→ **Exercise brief**
Write out the entries again exactly as they are given.

→ **Given data**
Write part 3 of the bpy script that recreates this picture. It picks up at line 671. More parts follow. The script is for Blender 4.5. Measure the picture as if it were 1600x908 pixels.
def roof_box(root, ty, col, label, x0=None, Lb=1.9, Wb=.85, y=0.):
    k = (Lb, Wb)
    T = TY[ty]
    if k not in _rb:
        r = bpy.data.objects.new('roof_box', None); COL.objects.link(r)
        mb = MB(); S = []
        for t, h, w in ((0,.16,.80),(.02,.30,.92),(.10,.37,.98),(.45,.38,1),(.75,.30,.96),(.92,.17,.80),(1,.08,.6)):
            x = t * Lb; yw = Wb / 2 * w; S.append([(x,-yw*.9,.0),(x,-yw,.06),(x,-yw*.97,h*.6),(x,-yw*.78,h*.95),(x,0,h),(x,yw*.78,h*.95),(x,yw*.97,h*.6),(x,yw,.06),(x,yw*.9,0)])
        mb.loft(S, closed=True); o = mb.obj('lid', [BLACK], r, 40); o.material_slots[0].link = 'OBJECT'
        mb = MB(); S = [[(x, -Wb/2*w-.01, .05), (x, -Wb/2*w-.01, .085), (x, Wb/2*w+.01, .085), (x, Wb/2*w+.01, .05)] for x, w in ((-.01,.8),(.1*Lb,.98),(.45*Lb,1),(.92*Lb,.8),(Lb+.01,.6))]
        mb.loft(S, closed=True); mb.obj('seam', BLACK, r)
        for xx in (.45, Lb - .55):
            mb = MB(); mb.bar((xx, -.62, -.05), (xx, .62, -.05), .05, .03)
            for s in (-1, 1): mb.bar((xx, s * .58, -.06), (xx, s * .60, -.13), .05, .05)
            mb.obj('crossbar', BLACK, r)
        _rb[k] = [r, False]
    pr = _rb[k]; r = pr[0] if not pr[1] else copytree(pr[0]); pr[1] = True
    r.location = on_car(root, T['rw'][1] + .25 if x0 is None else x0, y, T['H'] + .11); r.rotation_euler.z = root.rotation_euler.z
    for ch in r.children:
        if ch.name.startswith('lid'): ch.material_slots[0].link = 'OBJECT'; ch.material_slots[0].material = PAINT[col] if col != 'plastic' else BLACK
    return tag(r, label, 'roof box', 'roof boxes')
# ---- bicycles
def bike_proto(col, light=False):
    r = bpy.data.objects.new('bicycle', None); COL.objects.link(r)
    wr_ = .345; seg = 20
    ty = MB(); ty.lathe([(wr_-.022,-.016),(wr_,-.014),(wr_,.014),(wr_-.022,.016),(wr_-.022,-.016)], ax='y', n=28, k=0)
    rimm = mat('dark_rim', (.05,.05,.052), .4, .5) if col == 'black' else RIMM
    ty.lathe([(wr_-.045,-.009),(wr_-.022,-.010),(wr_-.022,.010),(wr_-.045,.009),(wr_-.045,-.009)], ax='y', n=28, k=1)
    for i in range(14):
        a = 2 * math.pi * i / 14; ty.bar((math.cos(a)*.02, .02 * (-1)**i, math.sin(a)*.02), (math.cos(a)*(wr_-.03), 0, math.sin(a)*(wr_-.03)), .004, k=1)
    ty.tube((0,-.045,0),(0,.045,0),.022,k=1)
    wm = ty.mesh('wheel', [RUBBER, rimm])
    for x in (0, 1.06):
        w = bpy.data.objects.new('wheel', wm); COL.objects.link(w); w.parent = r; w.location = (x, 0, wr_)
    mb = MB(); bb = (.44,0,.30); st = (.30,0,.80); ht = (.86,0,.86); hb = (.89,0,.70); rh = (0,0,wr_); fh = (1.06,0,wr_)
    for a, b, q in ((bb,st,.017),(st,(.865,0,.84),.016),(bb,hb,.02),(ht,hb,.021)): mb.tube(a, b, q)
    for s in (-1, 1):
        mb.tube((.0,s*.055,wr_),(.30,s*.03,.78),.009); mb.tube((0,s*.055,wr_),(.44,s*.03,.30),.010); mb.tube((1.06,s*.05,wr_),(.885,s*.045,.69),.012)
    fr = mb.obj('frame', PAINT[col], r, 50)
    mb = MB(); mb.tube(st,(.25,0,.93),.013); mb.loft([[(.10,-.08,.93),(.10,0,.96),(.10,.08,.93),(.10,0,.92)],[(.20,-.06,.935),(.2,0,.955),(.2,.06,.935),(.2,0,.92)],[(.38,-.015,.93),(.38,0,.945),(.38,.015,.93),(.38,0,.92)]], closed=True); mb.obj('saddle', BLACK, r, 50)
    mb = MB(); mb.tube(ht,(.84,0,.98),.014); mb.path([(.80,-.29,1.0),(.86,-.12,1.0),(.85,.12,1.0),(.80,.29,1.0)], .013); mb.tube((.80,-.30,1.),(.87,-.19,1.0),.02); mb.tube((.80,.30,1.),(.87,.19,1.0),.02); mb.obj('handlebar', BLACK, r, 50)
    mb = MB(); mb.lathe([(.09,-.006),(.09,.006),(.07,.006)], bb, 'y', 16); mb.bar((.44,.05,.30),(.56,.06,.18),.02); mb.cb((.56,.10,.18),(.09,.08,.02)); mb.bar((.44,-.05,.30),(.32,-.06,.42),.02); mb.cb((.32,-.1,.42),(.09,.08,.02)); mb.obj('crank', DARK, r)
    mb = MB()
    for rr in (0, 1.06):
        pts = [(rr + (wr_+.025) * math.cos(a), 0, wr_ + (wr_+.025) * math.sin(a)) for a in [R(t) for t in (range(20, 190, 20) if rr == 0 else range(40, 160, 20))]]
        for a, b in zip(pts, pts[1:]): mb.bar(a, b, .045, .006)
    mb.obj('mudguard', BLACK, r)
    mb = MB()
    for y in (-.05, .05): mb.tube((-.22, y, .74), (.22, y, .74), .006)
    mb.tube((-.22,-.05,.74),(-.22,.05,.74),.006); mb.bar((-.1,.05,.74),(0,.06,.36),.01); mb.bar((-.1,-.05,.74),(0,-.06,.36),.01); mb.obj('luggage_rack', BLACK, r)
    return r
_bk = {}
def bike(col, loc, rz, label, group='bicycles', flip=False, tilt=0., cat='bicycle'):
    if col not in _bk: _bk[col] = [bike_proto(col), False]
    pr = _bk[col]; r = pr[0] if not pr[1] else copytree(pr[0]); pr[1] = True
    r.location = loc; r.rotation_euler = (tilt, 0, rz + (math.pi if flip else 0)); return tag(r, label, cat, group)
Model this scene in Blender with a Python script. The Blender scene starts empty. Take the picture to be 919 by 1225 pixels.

→ **Answer**
Write part 3 of the bpy script that recreates this picture. It picks up at line 671. More parts follow. The script is for Blender 4.5. Measure the picture as if it were 1600x908 pixels.
def roof_box(root, ty, col, label, x0=None, Lb=1.9, Wb=.85, y=0.):
    k = (Lb, Wb)
    T = TY[ty]
    if k not in _rb:
        r = bpy.data.objects.new('roof_box', None); COL.objects.link(r)
        mb = MB(); S = []
        for t, h, w in ((0,.16,.80),(.02,.30,.92),(.10,.37,.98),(.45,.38,1),(.75,.30,.96),(.92,.17,.80),(1,.08,.6)):
            x = t * Lb; yw = Wb / 2 * w; S.append([(x,-yw*.9,.0),(x,-yw,.06),(x,-yw*.97,h*.6),(x,-yw*.78,h*.95),(x,0,h),(x,yw*.78,h*.95),(x,yw*.97,h*.6),(x,yw,.06),(x,yw*.9,0)])
        mb.loft(S, closed=True); o = mb.obj('lid', [BLACK], r, 40); o.material_slots[0].link = 'OBJECT'
        mb = MB(); S = [[(x, -Wb/2*w-.01, .05), (x, -Wb/2*w-.01, .085), (x, Wb/2*w+.01, .085), (x, Wb/2*w+.01, .05)] for x, w in ((-.01,.8),(.1*Lb,.98),(.45*Lb,1),(.92*Lb,.8),(Lb+.01,.6))]
        mb.loft(S, closed=True); mb.obj('seam', BLACK, r)
        for xx in (.45, Lb - .55):
            mb = MB(); mb.bar((xx, -.62, -.05), (xx, .62, -.05), .05, .03)
            for s in (-1, 1): mb.bar((xx, s * .58, -.06), (xx, s * .60, -.13), .05, .05)
            mb.obj('crossbar', BLACK, r)
        _rb[k] = [r, False]
    pr = _rb[k]; r = pr[0] if not pr[1] else copytree(pr[0]); pr[1] = True
    r.location = on_car(root, T['rw'][1] + .25 if x0 is None else x0, y, T['H'] + .11); r.rotation_euler.z = root.rotation_euler.z
    for ch in r.children:
        if ch.name.startswith('lid'): ch.material_slots[0].link = 'OBJECT'; ch.material_slots[0].material = PAINT[col] if col != 'plastic' else BLACK
    return tag(r, label, 'roof box', 'roof boxes')
# ---- bicycles
def bike_proto(col, light=False):
    r = bpy.data.objects.new('bicycle', None); COL.objects.link(r)
    wr_ = .345; seg = 20
    ty = MB(); ty.lathe([(wr_-.022,-.016),(wr_,-.014),(wr_,.014),(wr_-.022,.016),(wr_-.022,-.016)], ax='y', n=28, k=0)
    rimm = mat('dark_rim', (.05,.05,.052), .4, .5) if col == 'black' else RIMM
    ty.lathe([(wr_-.045,-.009),(wr_-.022,-.010),(wr_-.022,.010),(wr_-.045,.009),(wr_-.045,-.009)], ax='y', n=28, k=1)
    for i in range(14):
        a = 2 * math.pi * i / 14; ty.bar((math.cos(a)*.02, .02 * (-1)**i, math.sin(a)*.02), (math.cos(a)*(wr_-.03), 0, math.sin(a)*(wr_-.03)), .004, k=1)
    ty.tube((0,-.045,0),(0,.045,0),.022,k=1)
    wm = ty.mesh('wheel', [RUBBER, rimm])
    for x in (0, 1.06):
        w = bpy.data.objects.new('wheel', wm); COL.objects.link(w); w.parent = r; w.location = (x, 0, wr_)
    mb = MB(); bb = (.44,0,.30); st = (.30,0,.80); ht = (.86,0,.86); hb = (.89,0,.70); rh = (0,0,wr_); fh = (1.06,0,wr_)
    for a, b, q in ((bb,st,.017),(st,(.865,0,.84),.016),(bb,hb,.02),(ht,hb,.021)): mb.tube(a, b, q)
    for s in (-1, 1):
        mb.tube((.0,s*.055,wr_),(.30,s*.03,.78),.009); mb.tube((0,s*.055,wr_),(.44,s*.03,.30),.010); mb.tube((1.06,s*.05,wr_),(.885,s*.045,.69),.012)
    fr = mb.obj('frame', PAINT[col], r, 50)
    mb = MB(); mb.tube(st,(.25,0,.93),.013); mb.loft([[(.10,-.08,.93),(.10,0,.96),(.10,.08,.93),(.10,0,.92)],[(.20,-.06,.935),(.2,0,.955),(.2,.06,.935),(.2,0,.92)],[(.38,-.015,.93),(.38,0,.945),(.38,.015,.93),(.38,0,.92)]], closed=True); mb.obj('saddle', BLACK, r, 50)
    mb = MB(); mb.tube(ht,(.84,0,.98),.014); mb.path([(.80,-.29,1.0),(.86,-.12,1.0),(.85,.12,1.0),(.80,.29,1.0)], .013); mb.tube((.80,-.30,1.),(.87,-.19,1.0),.02); mb.tube((.80,.30,1.),(.87,.19,1.0),.02); mb.obj('handlebar', BLACK, r, 50)
    mb = MB(); mb.lathe([(.09,-.006),(.09,.006),(.07,.006)], bb, 'y', 16); mb.bar((.44,.05,.30),(.56,.06,.18),.02); mb.cb((.56,.10,.18),(.09,.08,.02)); mb.bar((.44,-.05,.30),(.32,-.06,.42),.02); mb.cb((.32,-.1,.42),(.09,.08,.02)); mb.obj('crank', DARK, r)
    mb = MB()
    for rr in (0, 1.06):
        pts = [(rr + (wr_+.025) * math.cos(a), 0, wr_ + (wr_+.025) * math.sin(a)) for a in [R(t) for t in (range(20, 190, 20) if rr == 0 else range(40, 160, 20))]]
        for a, b in zip(pts, pts[1:]): mb.bar(a, b, .045, .006)
    mb.obj('mudguard', BLACK, r)
    mb = MB()
    for y in (-.05, .05): mb.tube((-.22, y, .74), (.22, y, .74), .006)
    mb.tube((-.22,-.05,.74),(-.22,.05,.74),.006); mb.bar((-.1,.05,.74),(0,.06,.36),.01); mb.bar((-.1,-.05,.74),(0,-.06,.36),.01); mb.obj('luggage_rack', BLACK, r)
    return r
_bk = {}
def bike(col, loc, rz, label, group='bicycles', flip=False, tilt=0., cat='bicycle'):
    if col not in _bk: _bk[col] = [bike_proto(col), False]
    pr = _bk[col]; r = pr[0] if not pr[1] else copytree(pr[0]); pr[1] = True
    r.location = loc; r.rotation_euler = (tilt, 0, rz + (math.pi if flip else 0)); return tag(r, label, cat, group)
Model this scene in Blender with a Python script. The Blender scene starts empty. Take the picture to be 919 by 1225 pixels.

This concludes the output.